11. The outer boundary of the map will always be obstacles.

Example Seeds

Here we provide the complete maps for several possible map configurations and seeds. These can be useful when debugging as they provided controlled environments where you know the expected output. Additionally, for any seed, the system will output an ASCII art drawing of the map to the terminal after ROS has shutdown.

Example 1:

There is a door directly adjacent to the starting position. This is particularly useful because it allows you to develop your door detection without implementing any navigation or occupancy grid detection code.

  <arg name="map_width" default="11" />
  <arg name="map_height" default="11" />
  <arg name="seed" default="6" />

Teaching staff solution runtime: 41.1 seconds

Example 2:

A generic 11 by 11 map. This map is small, to allow for quick debugging in a controlled environment.

  <arg name="map_width" default="11" />
  <arg name="map_height" default="11" />
  <arg name="seed" default=3" />

Teaching staff solution runtime: 42.8 seconds

Additionally, the below is a video of solution to this scenario (sped up 5.5x).

Example 3:

Your solution should not make any assumptions about the map dimensions. This provides an example case where the map is not square.

  <arg name="map_width" default="31" />
  <arg name="map_height" default="15" />
  <arg name="seed" default="35" />

Teaching staff solution runtime: 154.9 seconds

Example 4:

During grading, you will be asked to demo a map that is at least 23 by 23 in size. This provides a simple test case for that scenario, again where the door is directly adjacent to the starting position.

  <arg name="map_width" default="23" />
  <arg name="map_height" default="23" />
  <arg name="seed" default="107" />

Teaching staff solution runtime: 336.3 seconds

Example 5:

Another 23x23 example. In this case, there is a door directly in front of the goal.

  <arg name="map_width" default="23" />
  <arg name="map_height" default="23" />
  <arg name="seed" default="100" />

Teaching staff solution runtime: 139.8 seconds

Project Evaluation

Your project will be evaluated on its ability to meet the following requirements.

1. The drone must never collide with an obstacle (Automatically detected)
2. The drone must reach the dog’s location (Automatically detected)
3. The drone must report the shortest path between its starting location and the dog once found (Automatically detected)

There are two milestones for the project: an in class demo and a final code submission. In class demos will be held on Wednesday, November 30th. The final code submission of your zipped simple_control package is due Tuesday, December 6th through Collab. Only one team member should submit. Make sure that both team members’ names are in the simple_control.launch file. Late submissions will be deducted 25% per day late for the final submission.

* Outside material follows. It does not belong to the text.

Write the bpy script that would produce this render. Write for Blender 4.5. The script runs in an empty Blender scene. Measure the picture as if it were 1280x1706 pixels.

The final project is worth 20% of your class grade. The grading breakdown is:

• 8 points for the in-class demo
  • The in-class demonstration must show the drone completing two of the subtasks (4 points each): opening a door and generating the map.
    • For opening the door, you may use one of the seeds above where the drone starts adjacent to the door. Show that your drone can open that door. For the final submission your drone must be able to automatically detect and open doors; however, for this demonstration, the location of the door can be hard-coded.
    • For generating the map, show that your solution can build an initial occupancy grid showing the status of the location around the starting position; the drone does not have to move. For example, in the GIF shown in example 2, the drone starts up and identifies the area around the start before it begins moving.
    • While we will aim for live demos, you should come prepared with a video recording as well.
• 12 points for the code and video submission through Collab
  • Submit a video of the drone completing 3 different scenarios of size 23x23 that are not shown above.
  • The code submission will be graded against a suite of scenarios that the teaching staff choose, each of which must pass.
• 1 Extra Credit point for the fastest solution time in the class on a hidden map chosen by the teaching staff

Congratulations, you are done with the final project and CS4501: Software Engineering for Robotics!